Much work along the ravaged coast being done by Dobbs, who is desperate to separate himself from the rest of the Galle crowd. Dobbs has rented four boutique villas on this coast since 1990, each ranked as some of the world’s most exclusive – and expensive – designer hideaways. Best known in Lanka for his Moët-drenched charity elephant polo tournaments, he was swimming off his rented island villa, Taprobane, with his Washington Post journalist brother Michael when the tsunami struck.

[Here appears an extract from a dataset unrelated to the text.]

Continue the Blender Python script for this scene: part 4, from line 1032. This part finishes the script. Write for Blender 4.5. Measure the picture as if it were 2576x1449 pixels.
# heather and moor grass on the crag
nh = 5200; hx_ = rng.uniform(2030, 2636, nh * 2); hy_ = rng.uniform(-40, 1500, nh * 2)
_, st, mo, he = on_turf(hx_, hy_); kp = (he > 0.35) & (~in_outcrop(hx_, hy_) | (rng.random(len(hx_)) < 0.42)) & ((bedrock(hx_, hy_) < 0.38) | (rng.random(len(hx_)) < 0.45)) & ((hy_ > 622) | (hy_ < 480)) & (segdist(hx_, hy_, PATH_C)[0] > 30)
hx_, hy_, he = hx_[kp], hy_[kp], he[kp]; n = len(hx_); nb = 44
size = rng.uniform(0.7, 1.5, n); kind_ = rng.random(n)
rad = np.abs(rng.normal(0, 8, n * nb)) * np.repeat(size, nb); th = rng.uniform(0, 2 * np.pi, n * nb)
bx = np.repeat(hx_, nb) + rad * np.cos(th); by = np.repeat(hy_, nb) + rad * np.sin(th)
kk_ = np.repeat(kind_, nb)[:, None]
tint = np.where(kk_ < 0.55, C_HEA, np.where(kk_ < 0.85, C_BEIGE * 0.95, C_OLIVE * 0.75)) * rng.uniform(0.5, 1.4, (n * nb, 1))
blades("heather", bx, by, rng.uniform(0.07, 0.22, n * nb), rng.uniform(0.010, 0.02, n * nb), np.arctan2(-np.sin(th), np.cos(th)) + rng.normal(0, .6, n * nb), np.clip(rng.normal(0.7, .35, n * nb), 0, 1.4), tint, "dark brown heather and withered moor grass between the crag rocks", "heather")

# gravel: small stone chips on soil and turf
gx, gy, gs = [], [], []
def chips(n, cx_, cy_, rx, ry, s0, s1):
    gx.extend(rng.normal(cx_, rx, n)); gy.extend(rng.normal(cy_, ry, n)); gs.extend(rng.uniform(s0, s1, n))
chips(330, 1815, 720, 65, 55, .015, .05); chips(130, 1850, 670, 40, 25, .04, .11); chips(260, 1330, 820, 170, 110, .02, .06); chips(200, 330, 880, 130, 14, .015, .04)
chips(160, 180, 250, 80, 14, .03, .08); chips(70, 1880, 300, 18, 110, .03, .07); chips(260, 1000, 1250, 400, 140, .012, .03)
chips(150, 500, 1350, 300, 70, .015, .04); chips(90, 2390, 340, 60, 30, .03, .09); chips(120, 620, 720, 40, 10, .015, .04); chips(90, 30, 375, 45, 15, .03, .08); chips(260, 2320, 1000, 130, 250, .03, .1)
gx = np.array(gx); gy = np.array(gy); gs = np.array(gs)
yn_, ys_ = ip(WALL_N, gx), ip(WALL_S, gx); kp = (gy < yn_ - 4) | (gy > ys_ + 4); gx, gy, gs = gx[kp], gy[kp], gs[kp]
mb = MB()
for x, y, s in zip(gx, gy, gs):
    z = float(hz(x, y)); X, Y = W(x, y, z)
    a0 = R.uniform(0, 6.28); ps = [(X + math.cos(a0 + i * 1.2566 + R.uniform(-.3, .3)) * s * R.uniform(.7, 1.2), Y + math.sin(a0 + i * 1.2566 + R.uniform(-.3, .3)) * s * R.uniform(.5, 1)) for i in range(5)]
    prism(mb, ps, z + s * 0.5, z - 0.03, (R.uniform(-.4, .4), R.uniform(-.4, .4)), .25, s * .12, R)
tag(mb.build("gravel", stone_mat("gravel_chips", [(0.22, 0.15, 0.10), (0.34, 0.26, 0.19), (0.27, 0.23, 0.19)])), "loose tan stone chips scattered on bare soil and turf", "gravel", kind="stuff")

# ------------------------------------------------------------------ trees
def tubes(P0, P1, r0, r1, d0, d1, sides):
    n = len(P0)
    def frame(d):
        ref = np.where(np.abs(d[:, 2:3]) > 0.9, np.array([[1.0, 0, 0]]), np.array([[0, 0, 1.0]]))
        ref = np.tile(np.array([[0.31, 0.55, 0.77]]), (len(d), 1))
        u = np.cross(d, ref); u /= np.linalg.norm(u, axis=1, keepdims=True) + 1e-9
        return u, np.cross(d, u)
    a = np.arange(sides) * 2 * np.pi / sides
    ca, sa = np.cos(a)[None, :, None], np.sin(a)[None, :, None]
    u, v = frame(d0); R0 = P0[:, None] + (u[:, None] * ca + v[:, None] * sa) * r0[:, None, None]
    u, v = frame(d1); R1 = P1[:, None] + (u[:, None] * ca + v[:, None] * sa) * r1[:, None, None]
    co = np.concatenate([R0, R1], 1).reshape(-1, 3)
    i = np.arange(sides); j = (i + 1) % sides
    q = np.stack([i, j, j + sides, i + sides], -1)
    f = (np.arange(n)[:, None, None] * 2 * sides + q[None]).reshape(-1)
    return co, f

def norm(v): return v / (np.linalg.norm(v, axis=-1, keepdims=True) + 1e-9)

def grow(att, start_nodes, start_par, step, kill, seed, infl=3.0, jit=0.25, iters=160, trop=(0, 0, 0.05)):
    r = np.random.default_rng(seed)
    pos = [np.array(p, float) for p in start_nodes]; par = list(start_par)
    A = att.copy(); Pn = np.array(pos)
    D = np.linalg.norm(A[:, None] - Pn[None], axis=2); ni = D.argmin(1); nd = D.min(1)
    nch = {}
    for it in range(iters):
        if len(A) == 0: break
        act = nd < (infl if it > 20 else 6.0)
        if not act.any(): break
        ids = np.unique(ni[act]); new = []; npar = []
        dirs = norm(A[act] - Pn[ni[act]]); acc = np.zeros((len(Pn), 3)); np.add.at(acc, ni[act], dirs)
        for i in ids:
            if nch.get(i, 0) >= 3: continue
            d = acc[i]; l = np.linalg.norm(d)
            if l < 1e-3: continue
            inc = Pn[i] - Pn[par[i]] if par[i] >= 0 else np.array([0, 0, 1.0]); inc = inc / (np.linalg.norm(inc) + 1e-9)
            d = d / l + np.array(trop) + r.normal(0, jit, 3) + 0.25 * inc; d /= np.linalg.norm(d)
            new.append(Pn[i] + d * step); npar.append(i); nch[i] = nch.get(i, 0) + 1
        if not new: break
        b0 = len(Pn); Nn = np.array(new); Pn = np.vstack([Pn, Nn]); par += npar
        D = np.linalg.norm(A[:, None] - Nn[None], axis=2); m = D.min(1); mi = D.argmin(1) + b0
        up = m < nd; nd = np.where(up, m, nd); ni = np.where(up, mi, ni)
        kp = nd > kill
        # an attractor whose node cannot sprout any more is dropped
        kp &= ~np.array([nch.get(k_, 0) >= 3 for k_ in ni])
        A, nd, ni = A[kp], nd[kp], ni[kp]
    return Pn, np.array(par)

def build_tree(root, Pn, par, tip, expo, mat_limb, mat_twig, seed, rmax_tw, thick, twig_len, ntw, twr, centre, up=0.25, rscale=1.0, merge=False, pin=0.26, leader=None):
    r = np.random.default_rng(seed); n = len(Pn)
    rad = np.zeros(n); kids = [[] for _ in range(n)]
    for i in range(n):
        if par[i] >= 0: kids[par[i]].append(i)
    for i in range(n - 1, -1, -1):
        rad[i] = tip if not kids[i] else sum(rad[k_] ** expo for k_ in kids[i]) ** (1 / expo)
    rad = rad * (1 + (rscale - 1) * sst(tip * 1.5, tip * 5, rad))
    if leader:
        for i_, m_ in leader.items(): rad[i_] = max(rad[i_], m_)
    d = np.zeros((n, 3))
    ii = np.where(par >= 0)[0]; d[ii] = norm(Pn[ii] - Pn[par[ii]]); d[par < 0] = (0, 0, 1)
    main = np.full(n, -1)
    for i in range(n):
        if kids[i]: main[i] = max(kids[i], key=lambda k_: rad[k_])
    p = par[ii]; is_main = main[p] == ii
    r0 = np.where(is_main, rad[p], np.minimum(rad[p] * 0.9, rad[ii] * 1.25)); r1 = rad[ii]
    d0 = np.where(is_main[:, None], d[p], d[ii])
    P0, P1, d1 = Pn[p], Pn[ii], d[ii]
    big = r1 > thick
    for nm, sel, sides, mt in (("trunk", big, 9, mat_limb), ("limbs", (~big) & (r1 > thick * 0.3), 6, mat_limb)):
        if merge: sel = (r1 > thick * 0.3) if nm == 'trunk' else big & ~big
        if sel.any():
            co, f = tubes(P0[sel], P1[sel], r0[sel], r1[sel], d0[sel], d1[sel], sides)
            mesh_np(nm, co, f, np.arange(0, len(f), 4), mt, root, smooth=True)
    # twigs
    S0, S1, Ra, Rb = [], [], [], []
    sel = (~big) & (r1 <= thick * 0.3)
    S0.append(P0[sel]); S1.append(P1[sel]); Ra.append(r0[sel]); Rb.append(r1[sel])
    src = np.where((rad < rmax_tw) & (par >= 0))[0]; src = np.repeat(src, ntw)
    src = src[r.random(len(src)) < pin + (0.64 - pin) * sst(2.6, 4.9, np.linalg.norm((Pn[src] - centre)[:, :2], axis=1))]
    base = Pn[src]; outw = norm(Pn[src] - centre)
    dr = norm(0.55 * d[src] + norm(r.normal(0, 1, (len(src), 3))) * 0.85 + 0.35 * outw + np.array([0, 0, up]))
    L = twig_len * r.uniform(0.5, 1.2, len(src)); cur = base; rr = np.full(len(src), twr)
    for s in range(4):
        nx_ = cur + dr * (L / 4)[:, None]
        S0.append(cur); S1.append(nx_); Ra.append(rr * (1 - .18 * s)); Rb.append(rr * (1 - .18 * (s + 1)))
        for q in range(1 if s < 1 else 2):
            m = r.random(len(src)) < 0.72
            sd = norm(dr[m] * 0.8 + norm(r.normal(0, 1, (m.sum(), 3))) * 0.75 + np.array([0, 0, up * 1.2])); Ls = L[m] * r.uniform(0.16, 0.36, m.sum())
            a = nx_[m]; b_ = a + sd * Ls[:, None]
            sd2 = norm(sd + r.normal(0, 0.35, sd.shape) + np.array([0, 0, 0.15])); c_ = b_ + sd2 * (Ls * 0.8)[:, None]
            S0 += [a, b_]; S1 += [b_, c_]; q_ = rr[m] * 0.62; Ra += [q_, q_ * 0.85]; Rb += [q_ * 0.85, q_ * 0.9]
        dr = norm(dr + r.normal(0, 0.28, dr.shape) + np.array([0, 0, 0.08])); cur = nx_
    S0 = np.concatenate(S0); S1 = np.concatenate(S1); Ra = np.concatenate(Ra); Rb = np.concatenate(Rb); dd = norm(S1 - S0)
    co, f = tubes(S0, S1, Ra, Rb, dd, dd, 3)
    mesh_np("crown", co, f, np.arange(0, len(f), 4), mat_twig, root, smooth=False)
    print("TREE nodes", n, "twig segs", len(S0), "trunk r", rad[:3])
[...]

To many foreigners who visit Sri Lanka’s enchanting south, Geoffrey Dobbs is Galle. The self-styled Grank Tunku of Taprobane, Dobbs made some money trading housing accessories and bric-a-brac. Now he likes to fill his rented villas with Raj-era romantics who cavort around the island in neo-colonial splendour, often with a hauteur of noblesse oblige that suggests “Ceylon’s” 1948 independence from Whitehall was fine so long as it didn’t threaten the ever-flowing spigot of gin and champagne, tended by compliant locals serving as the exotic color for their boutique bacchanal. One of Dobbs’ trademarks is to serenade his guests by bagpipes at dinner, as if the sun never set. Somewhat melodramatically, Dobbs like to say he fully expects to be attacked, or worse, by a JVP offended by his style.

Though battered around the palms, Dobbs - about whom its said the most dangerous place in Sri Lanka is between him and a reporter - had mobilised powerful contacts around the world, many well-heeled former guests of his villas, and set up adoptsrilanka.com. It’s run out of Sydney by former advertising executive Libby Southwell, who was also on Taprobane at the time, and is emerging as an umbrella group for direct aid along the coast.

Dobbs claims that he too is a victim of the tsunami. He means the collapsed front wall of his 'Beach House' at Tangalle. Dobbs will get over it, which is more than can be said for the million-odd homeless Lankans who don't have their photos in Tatler.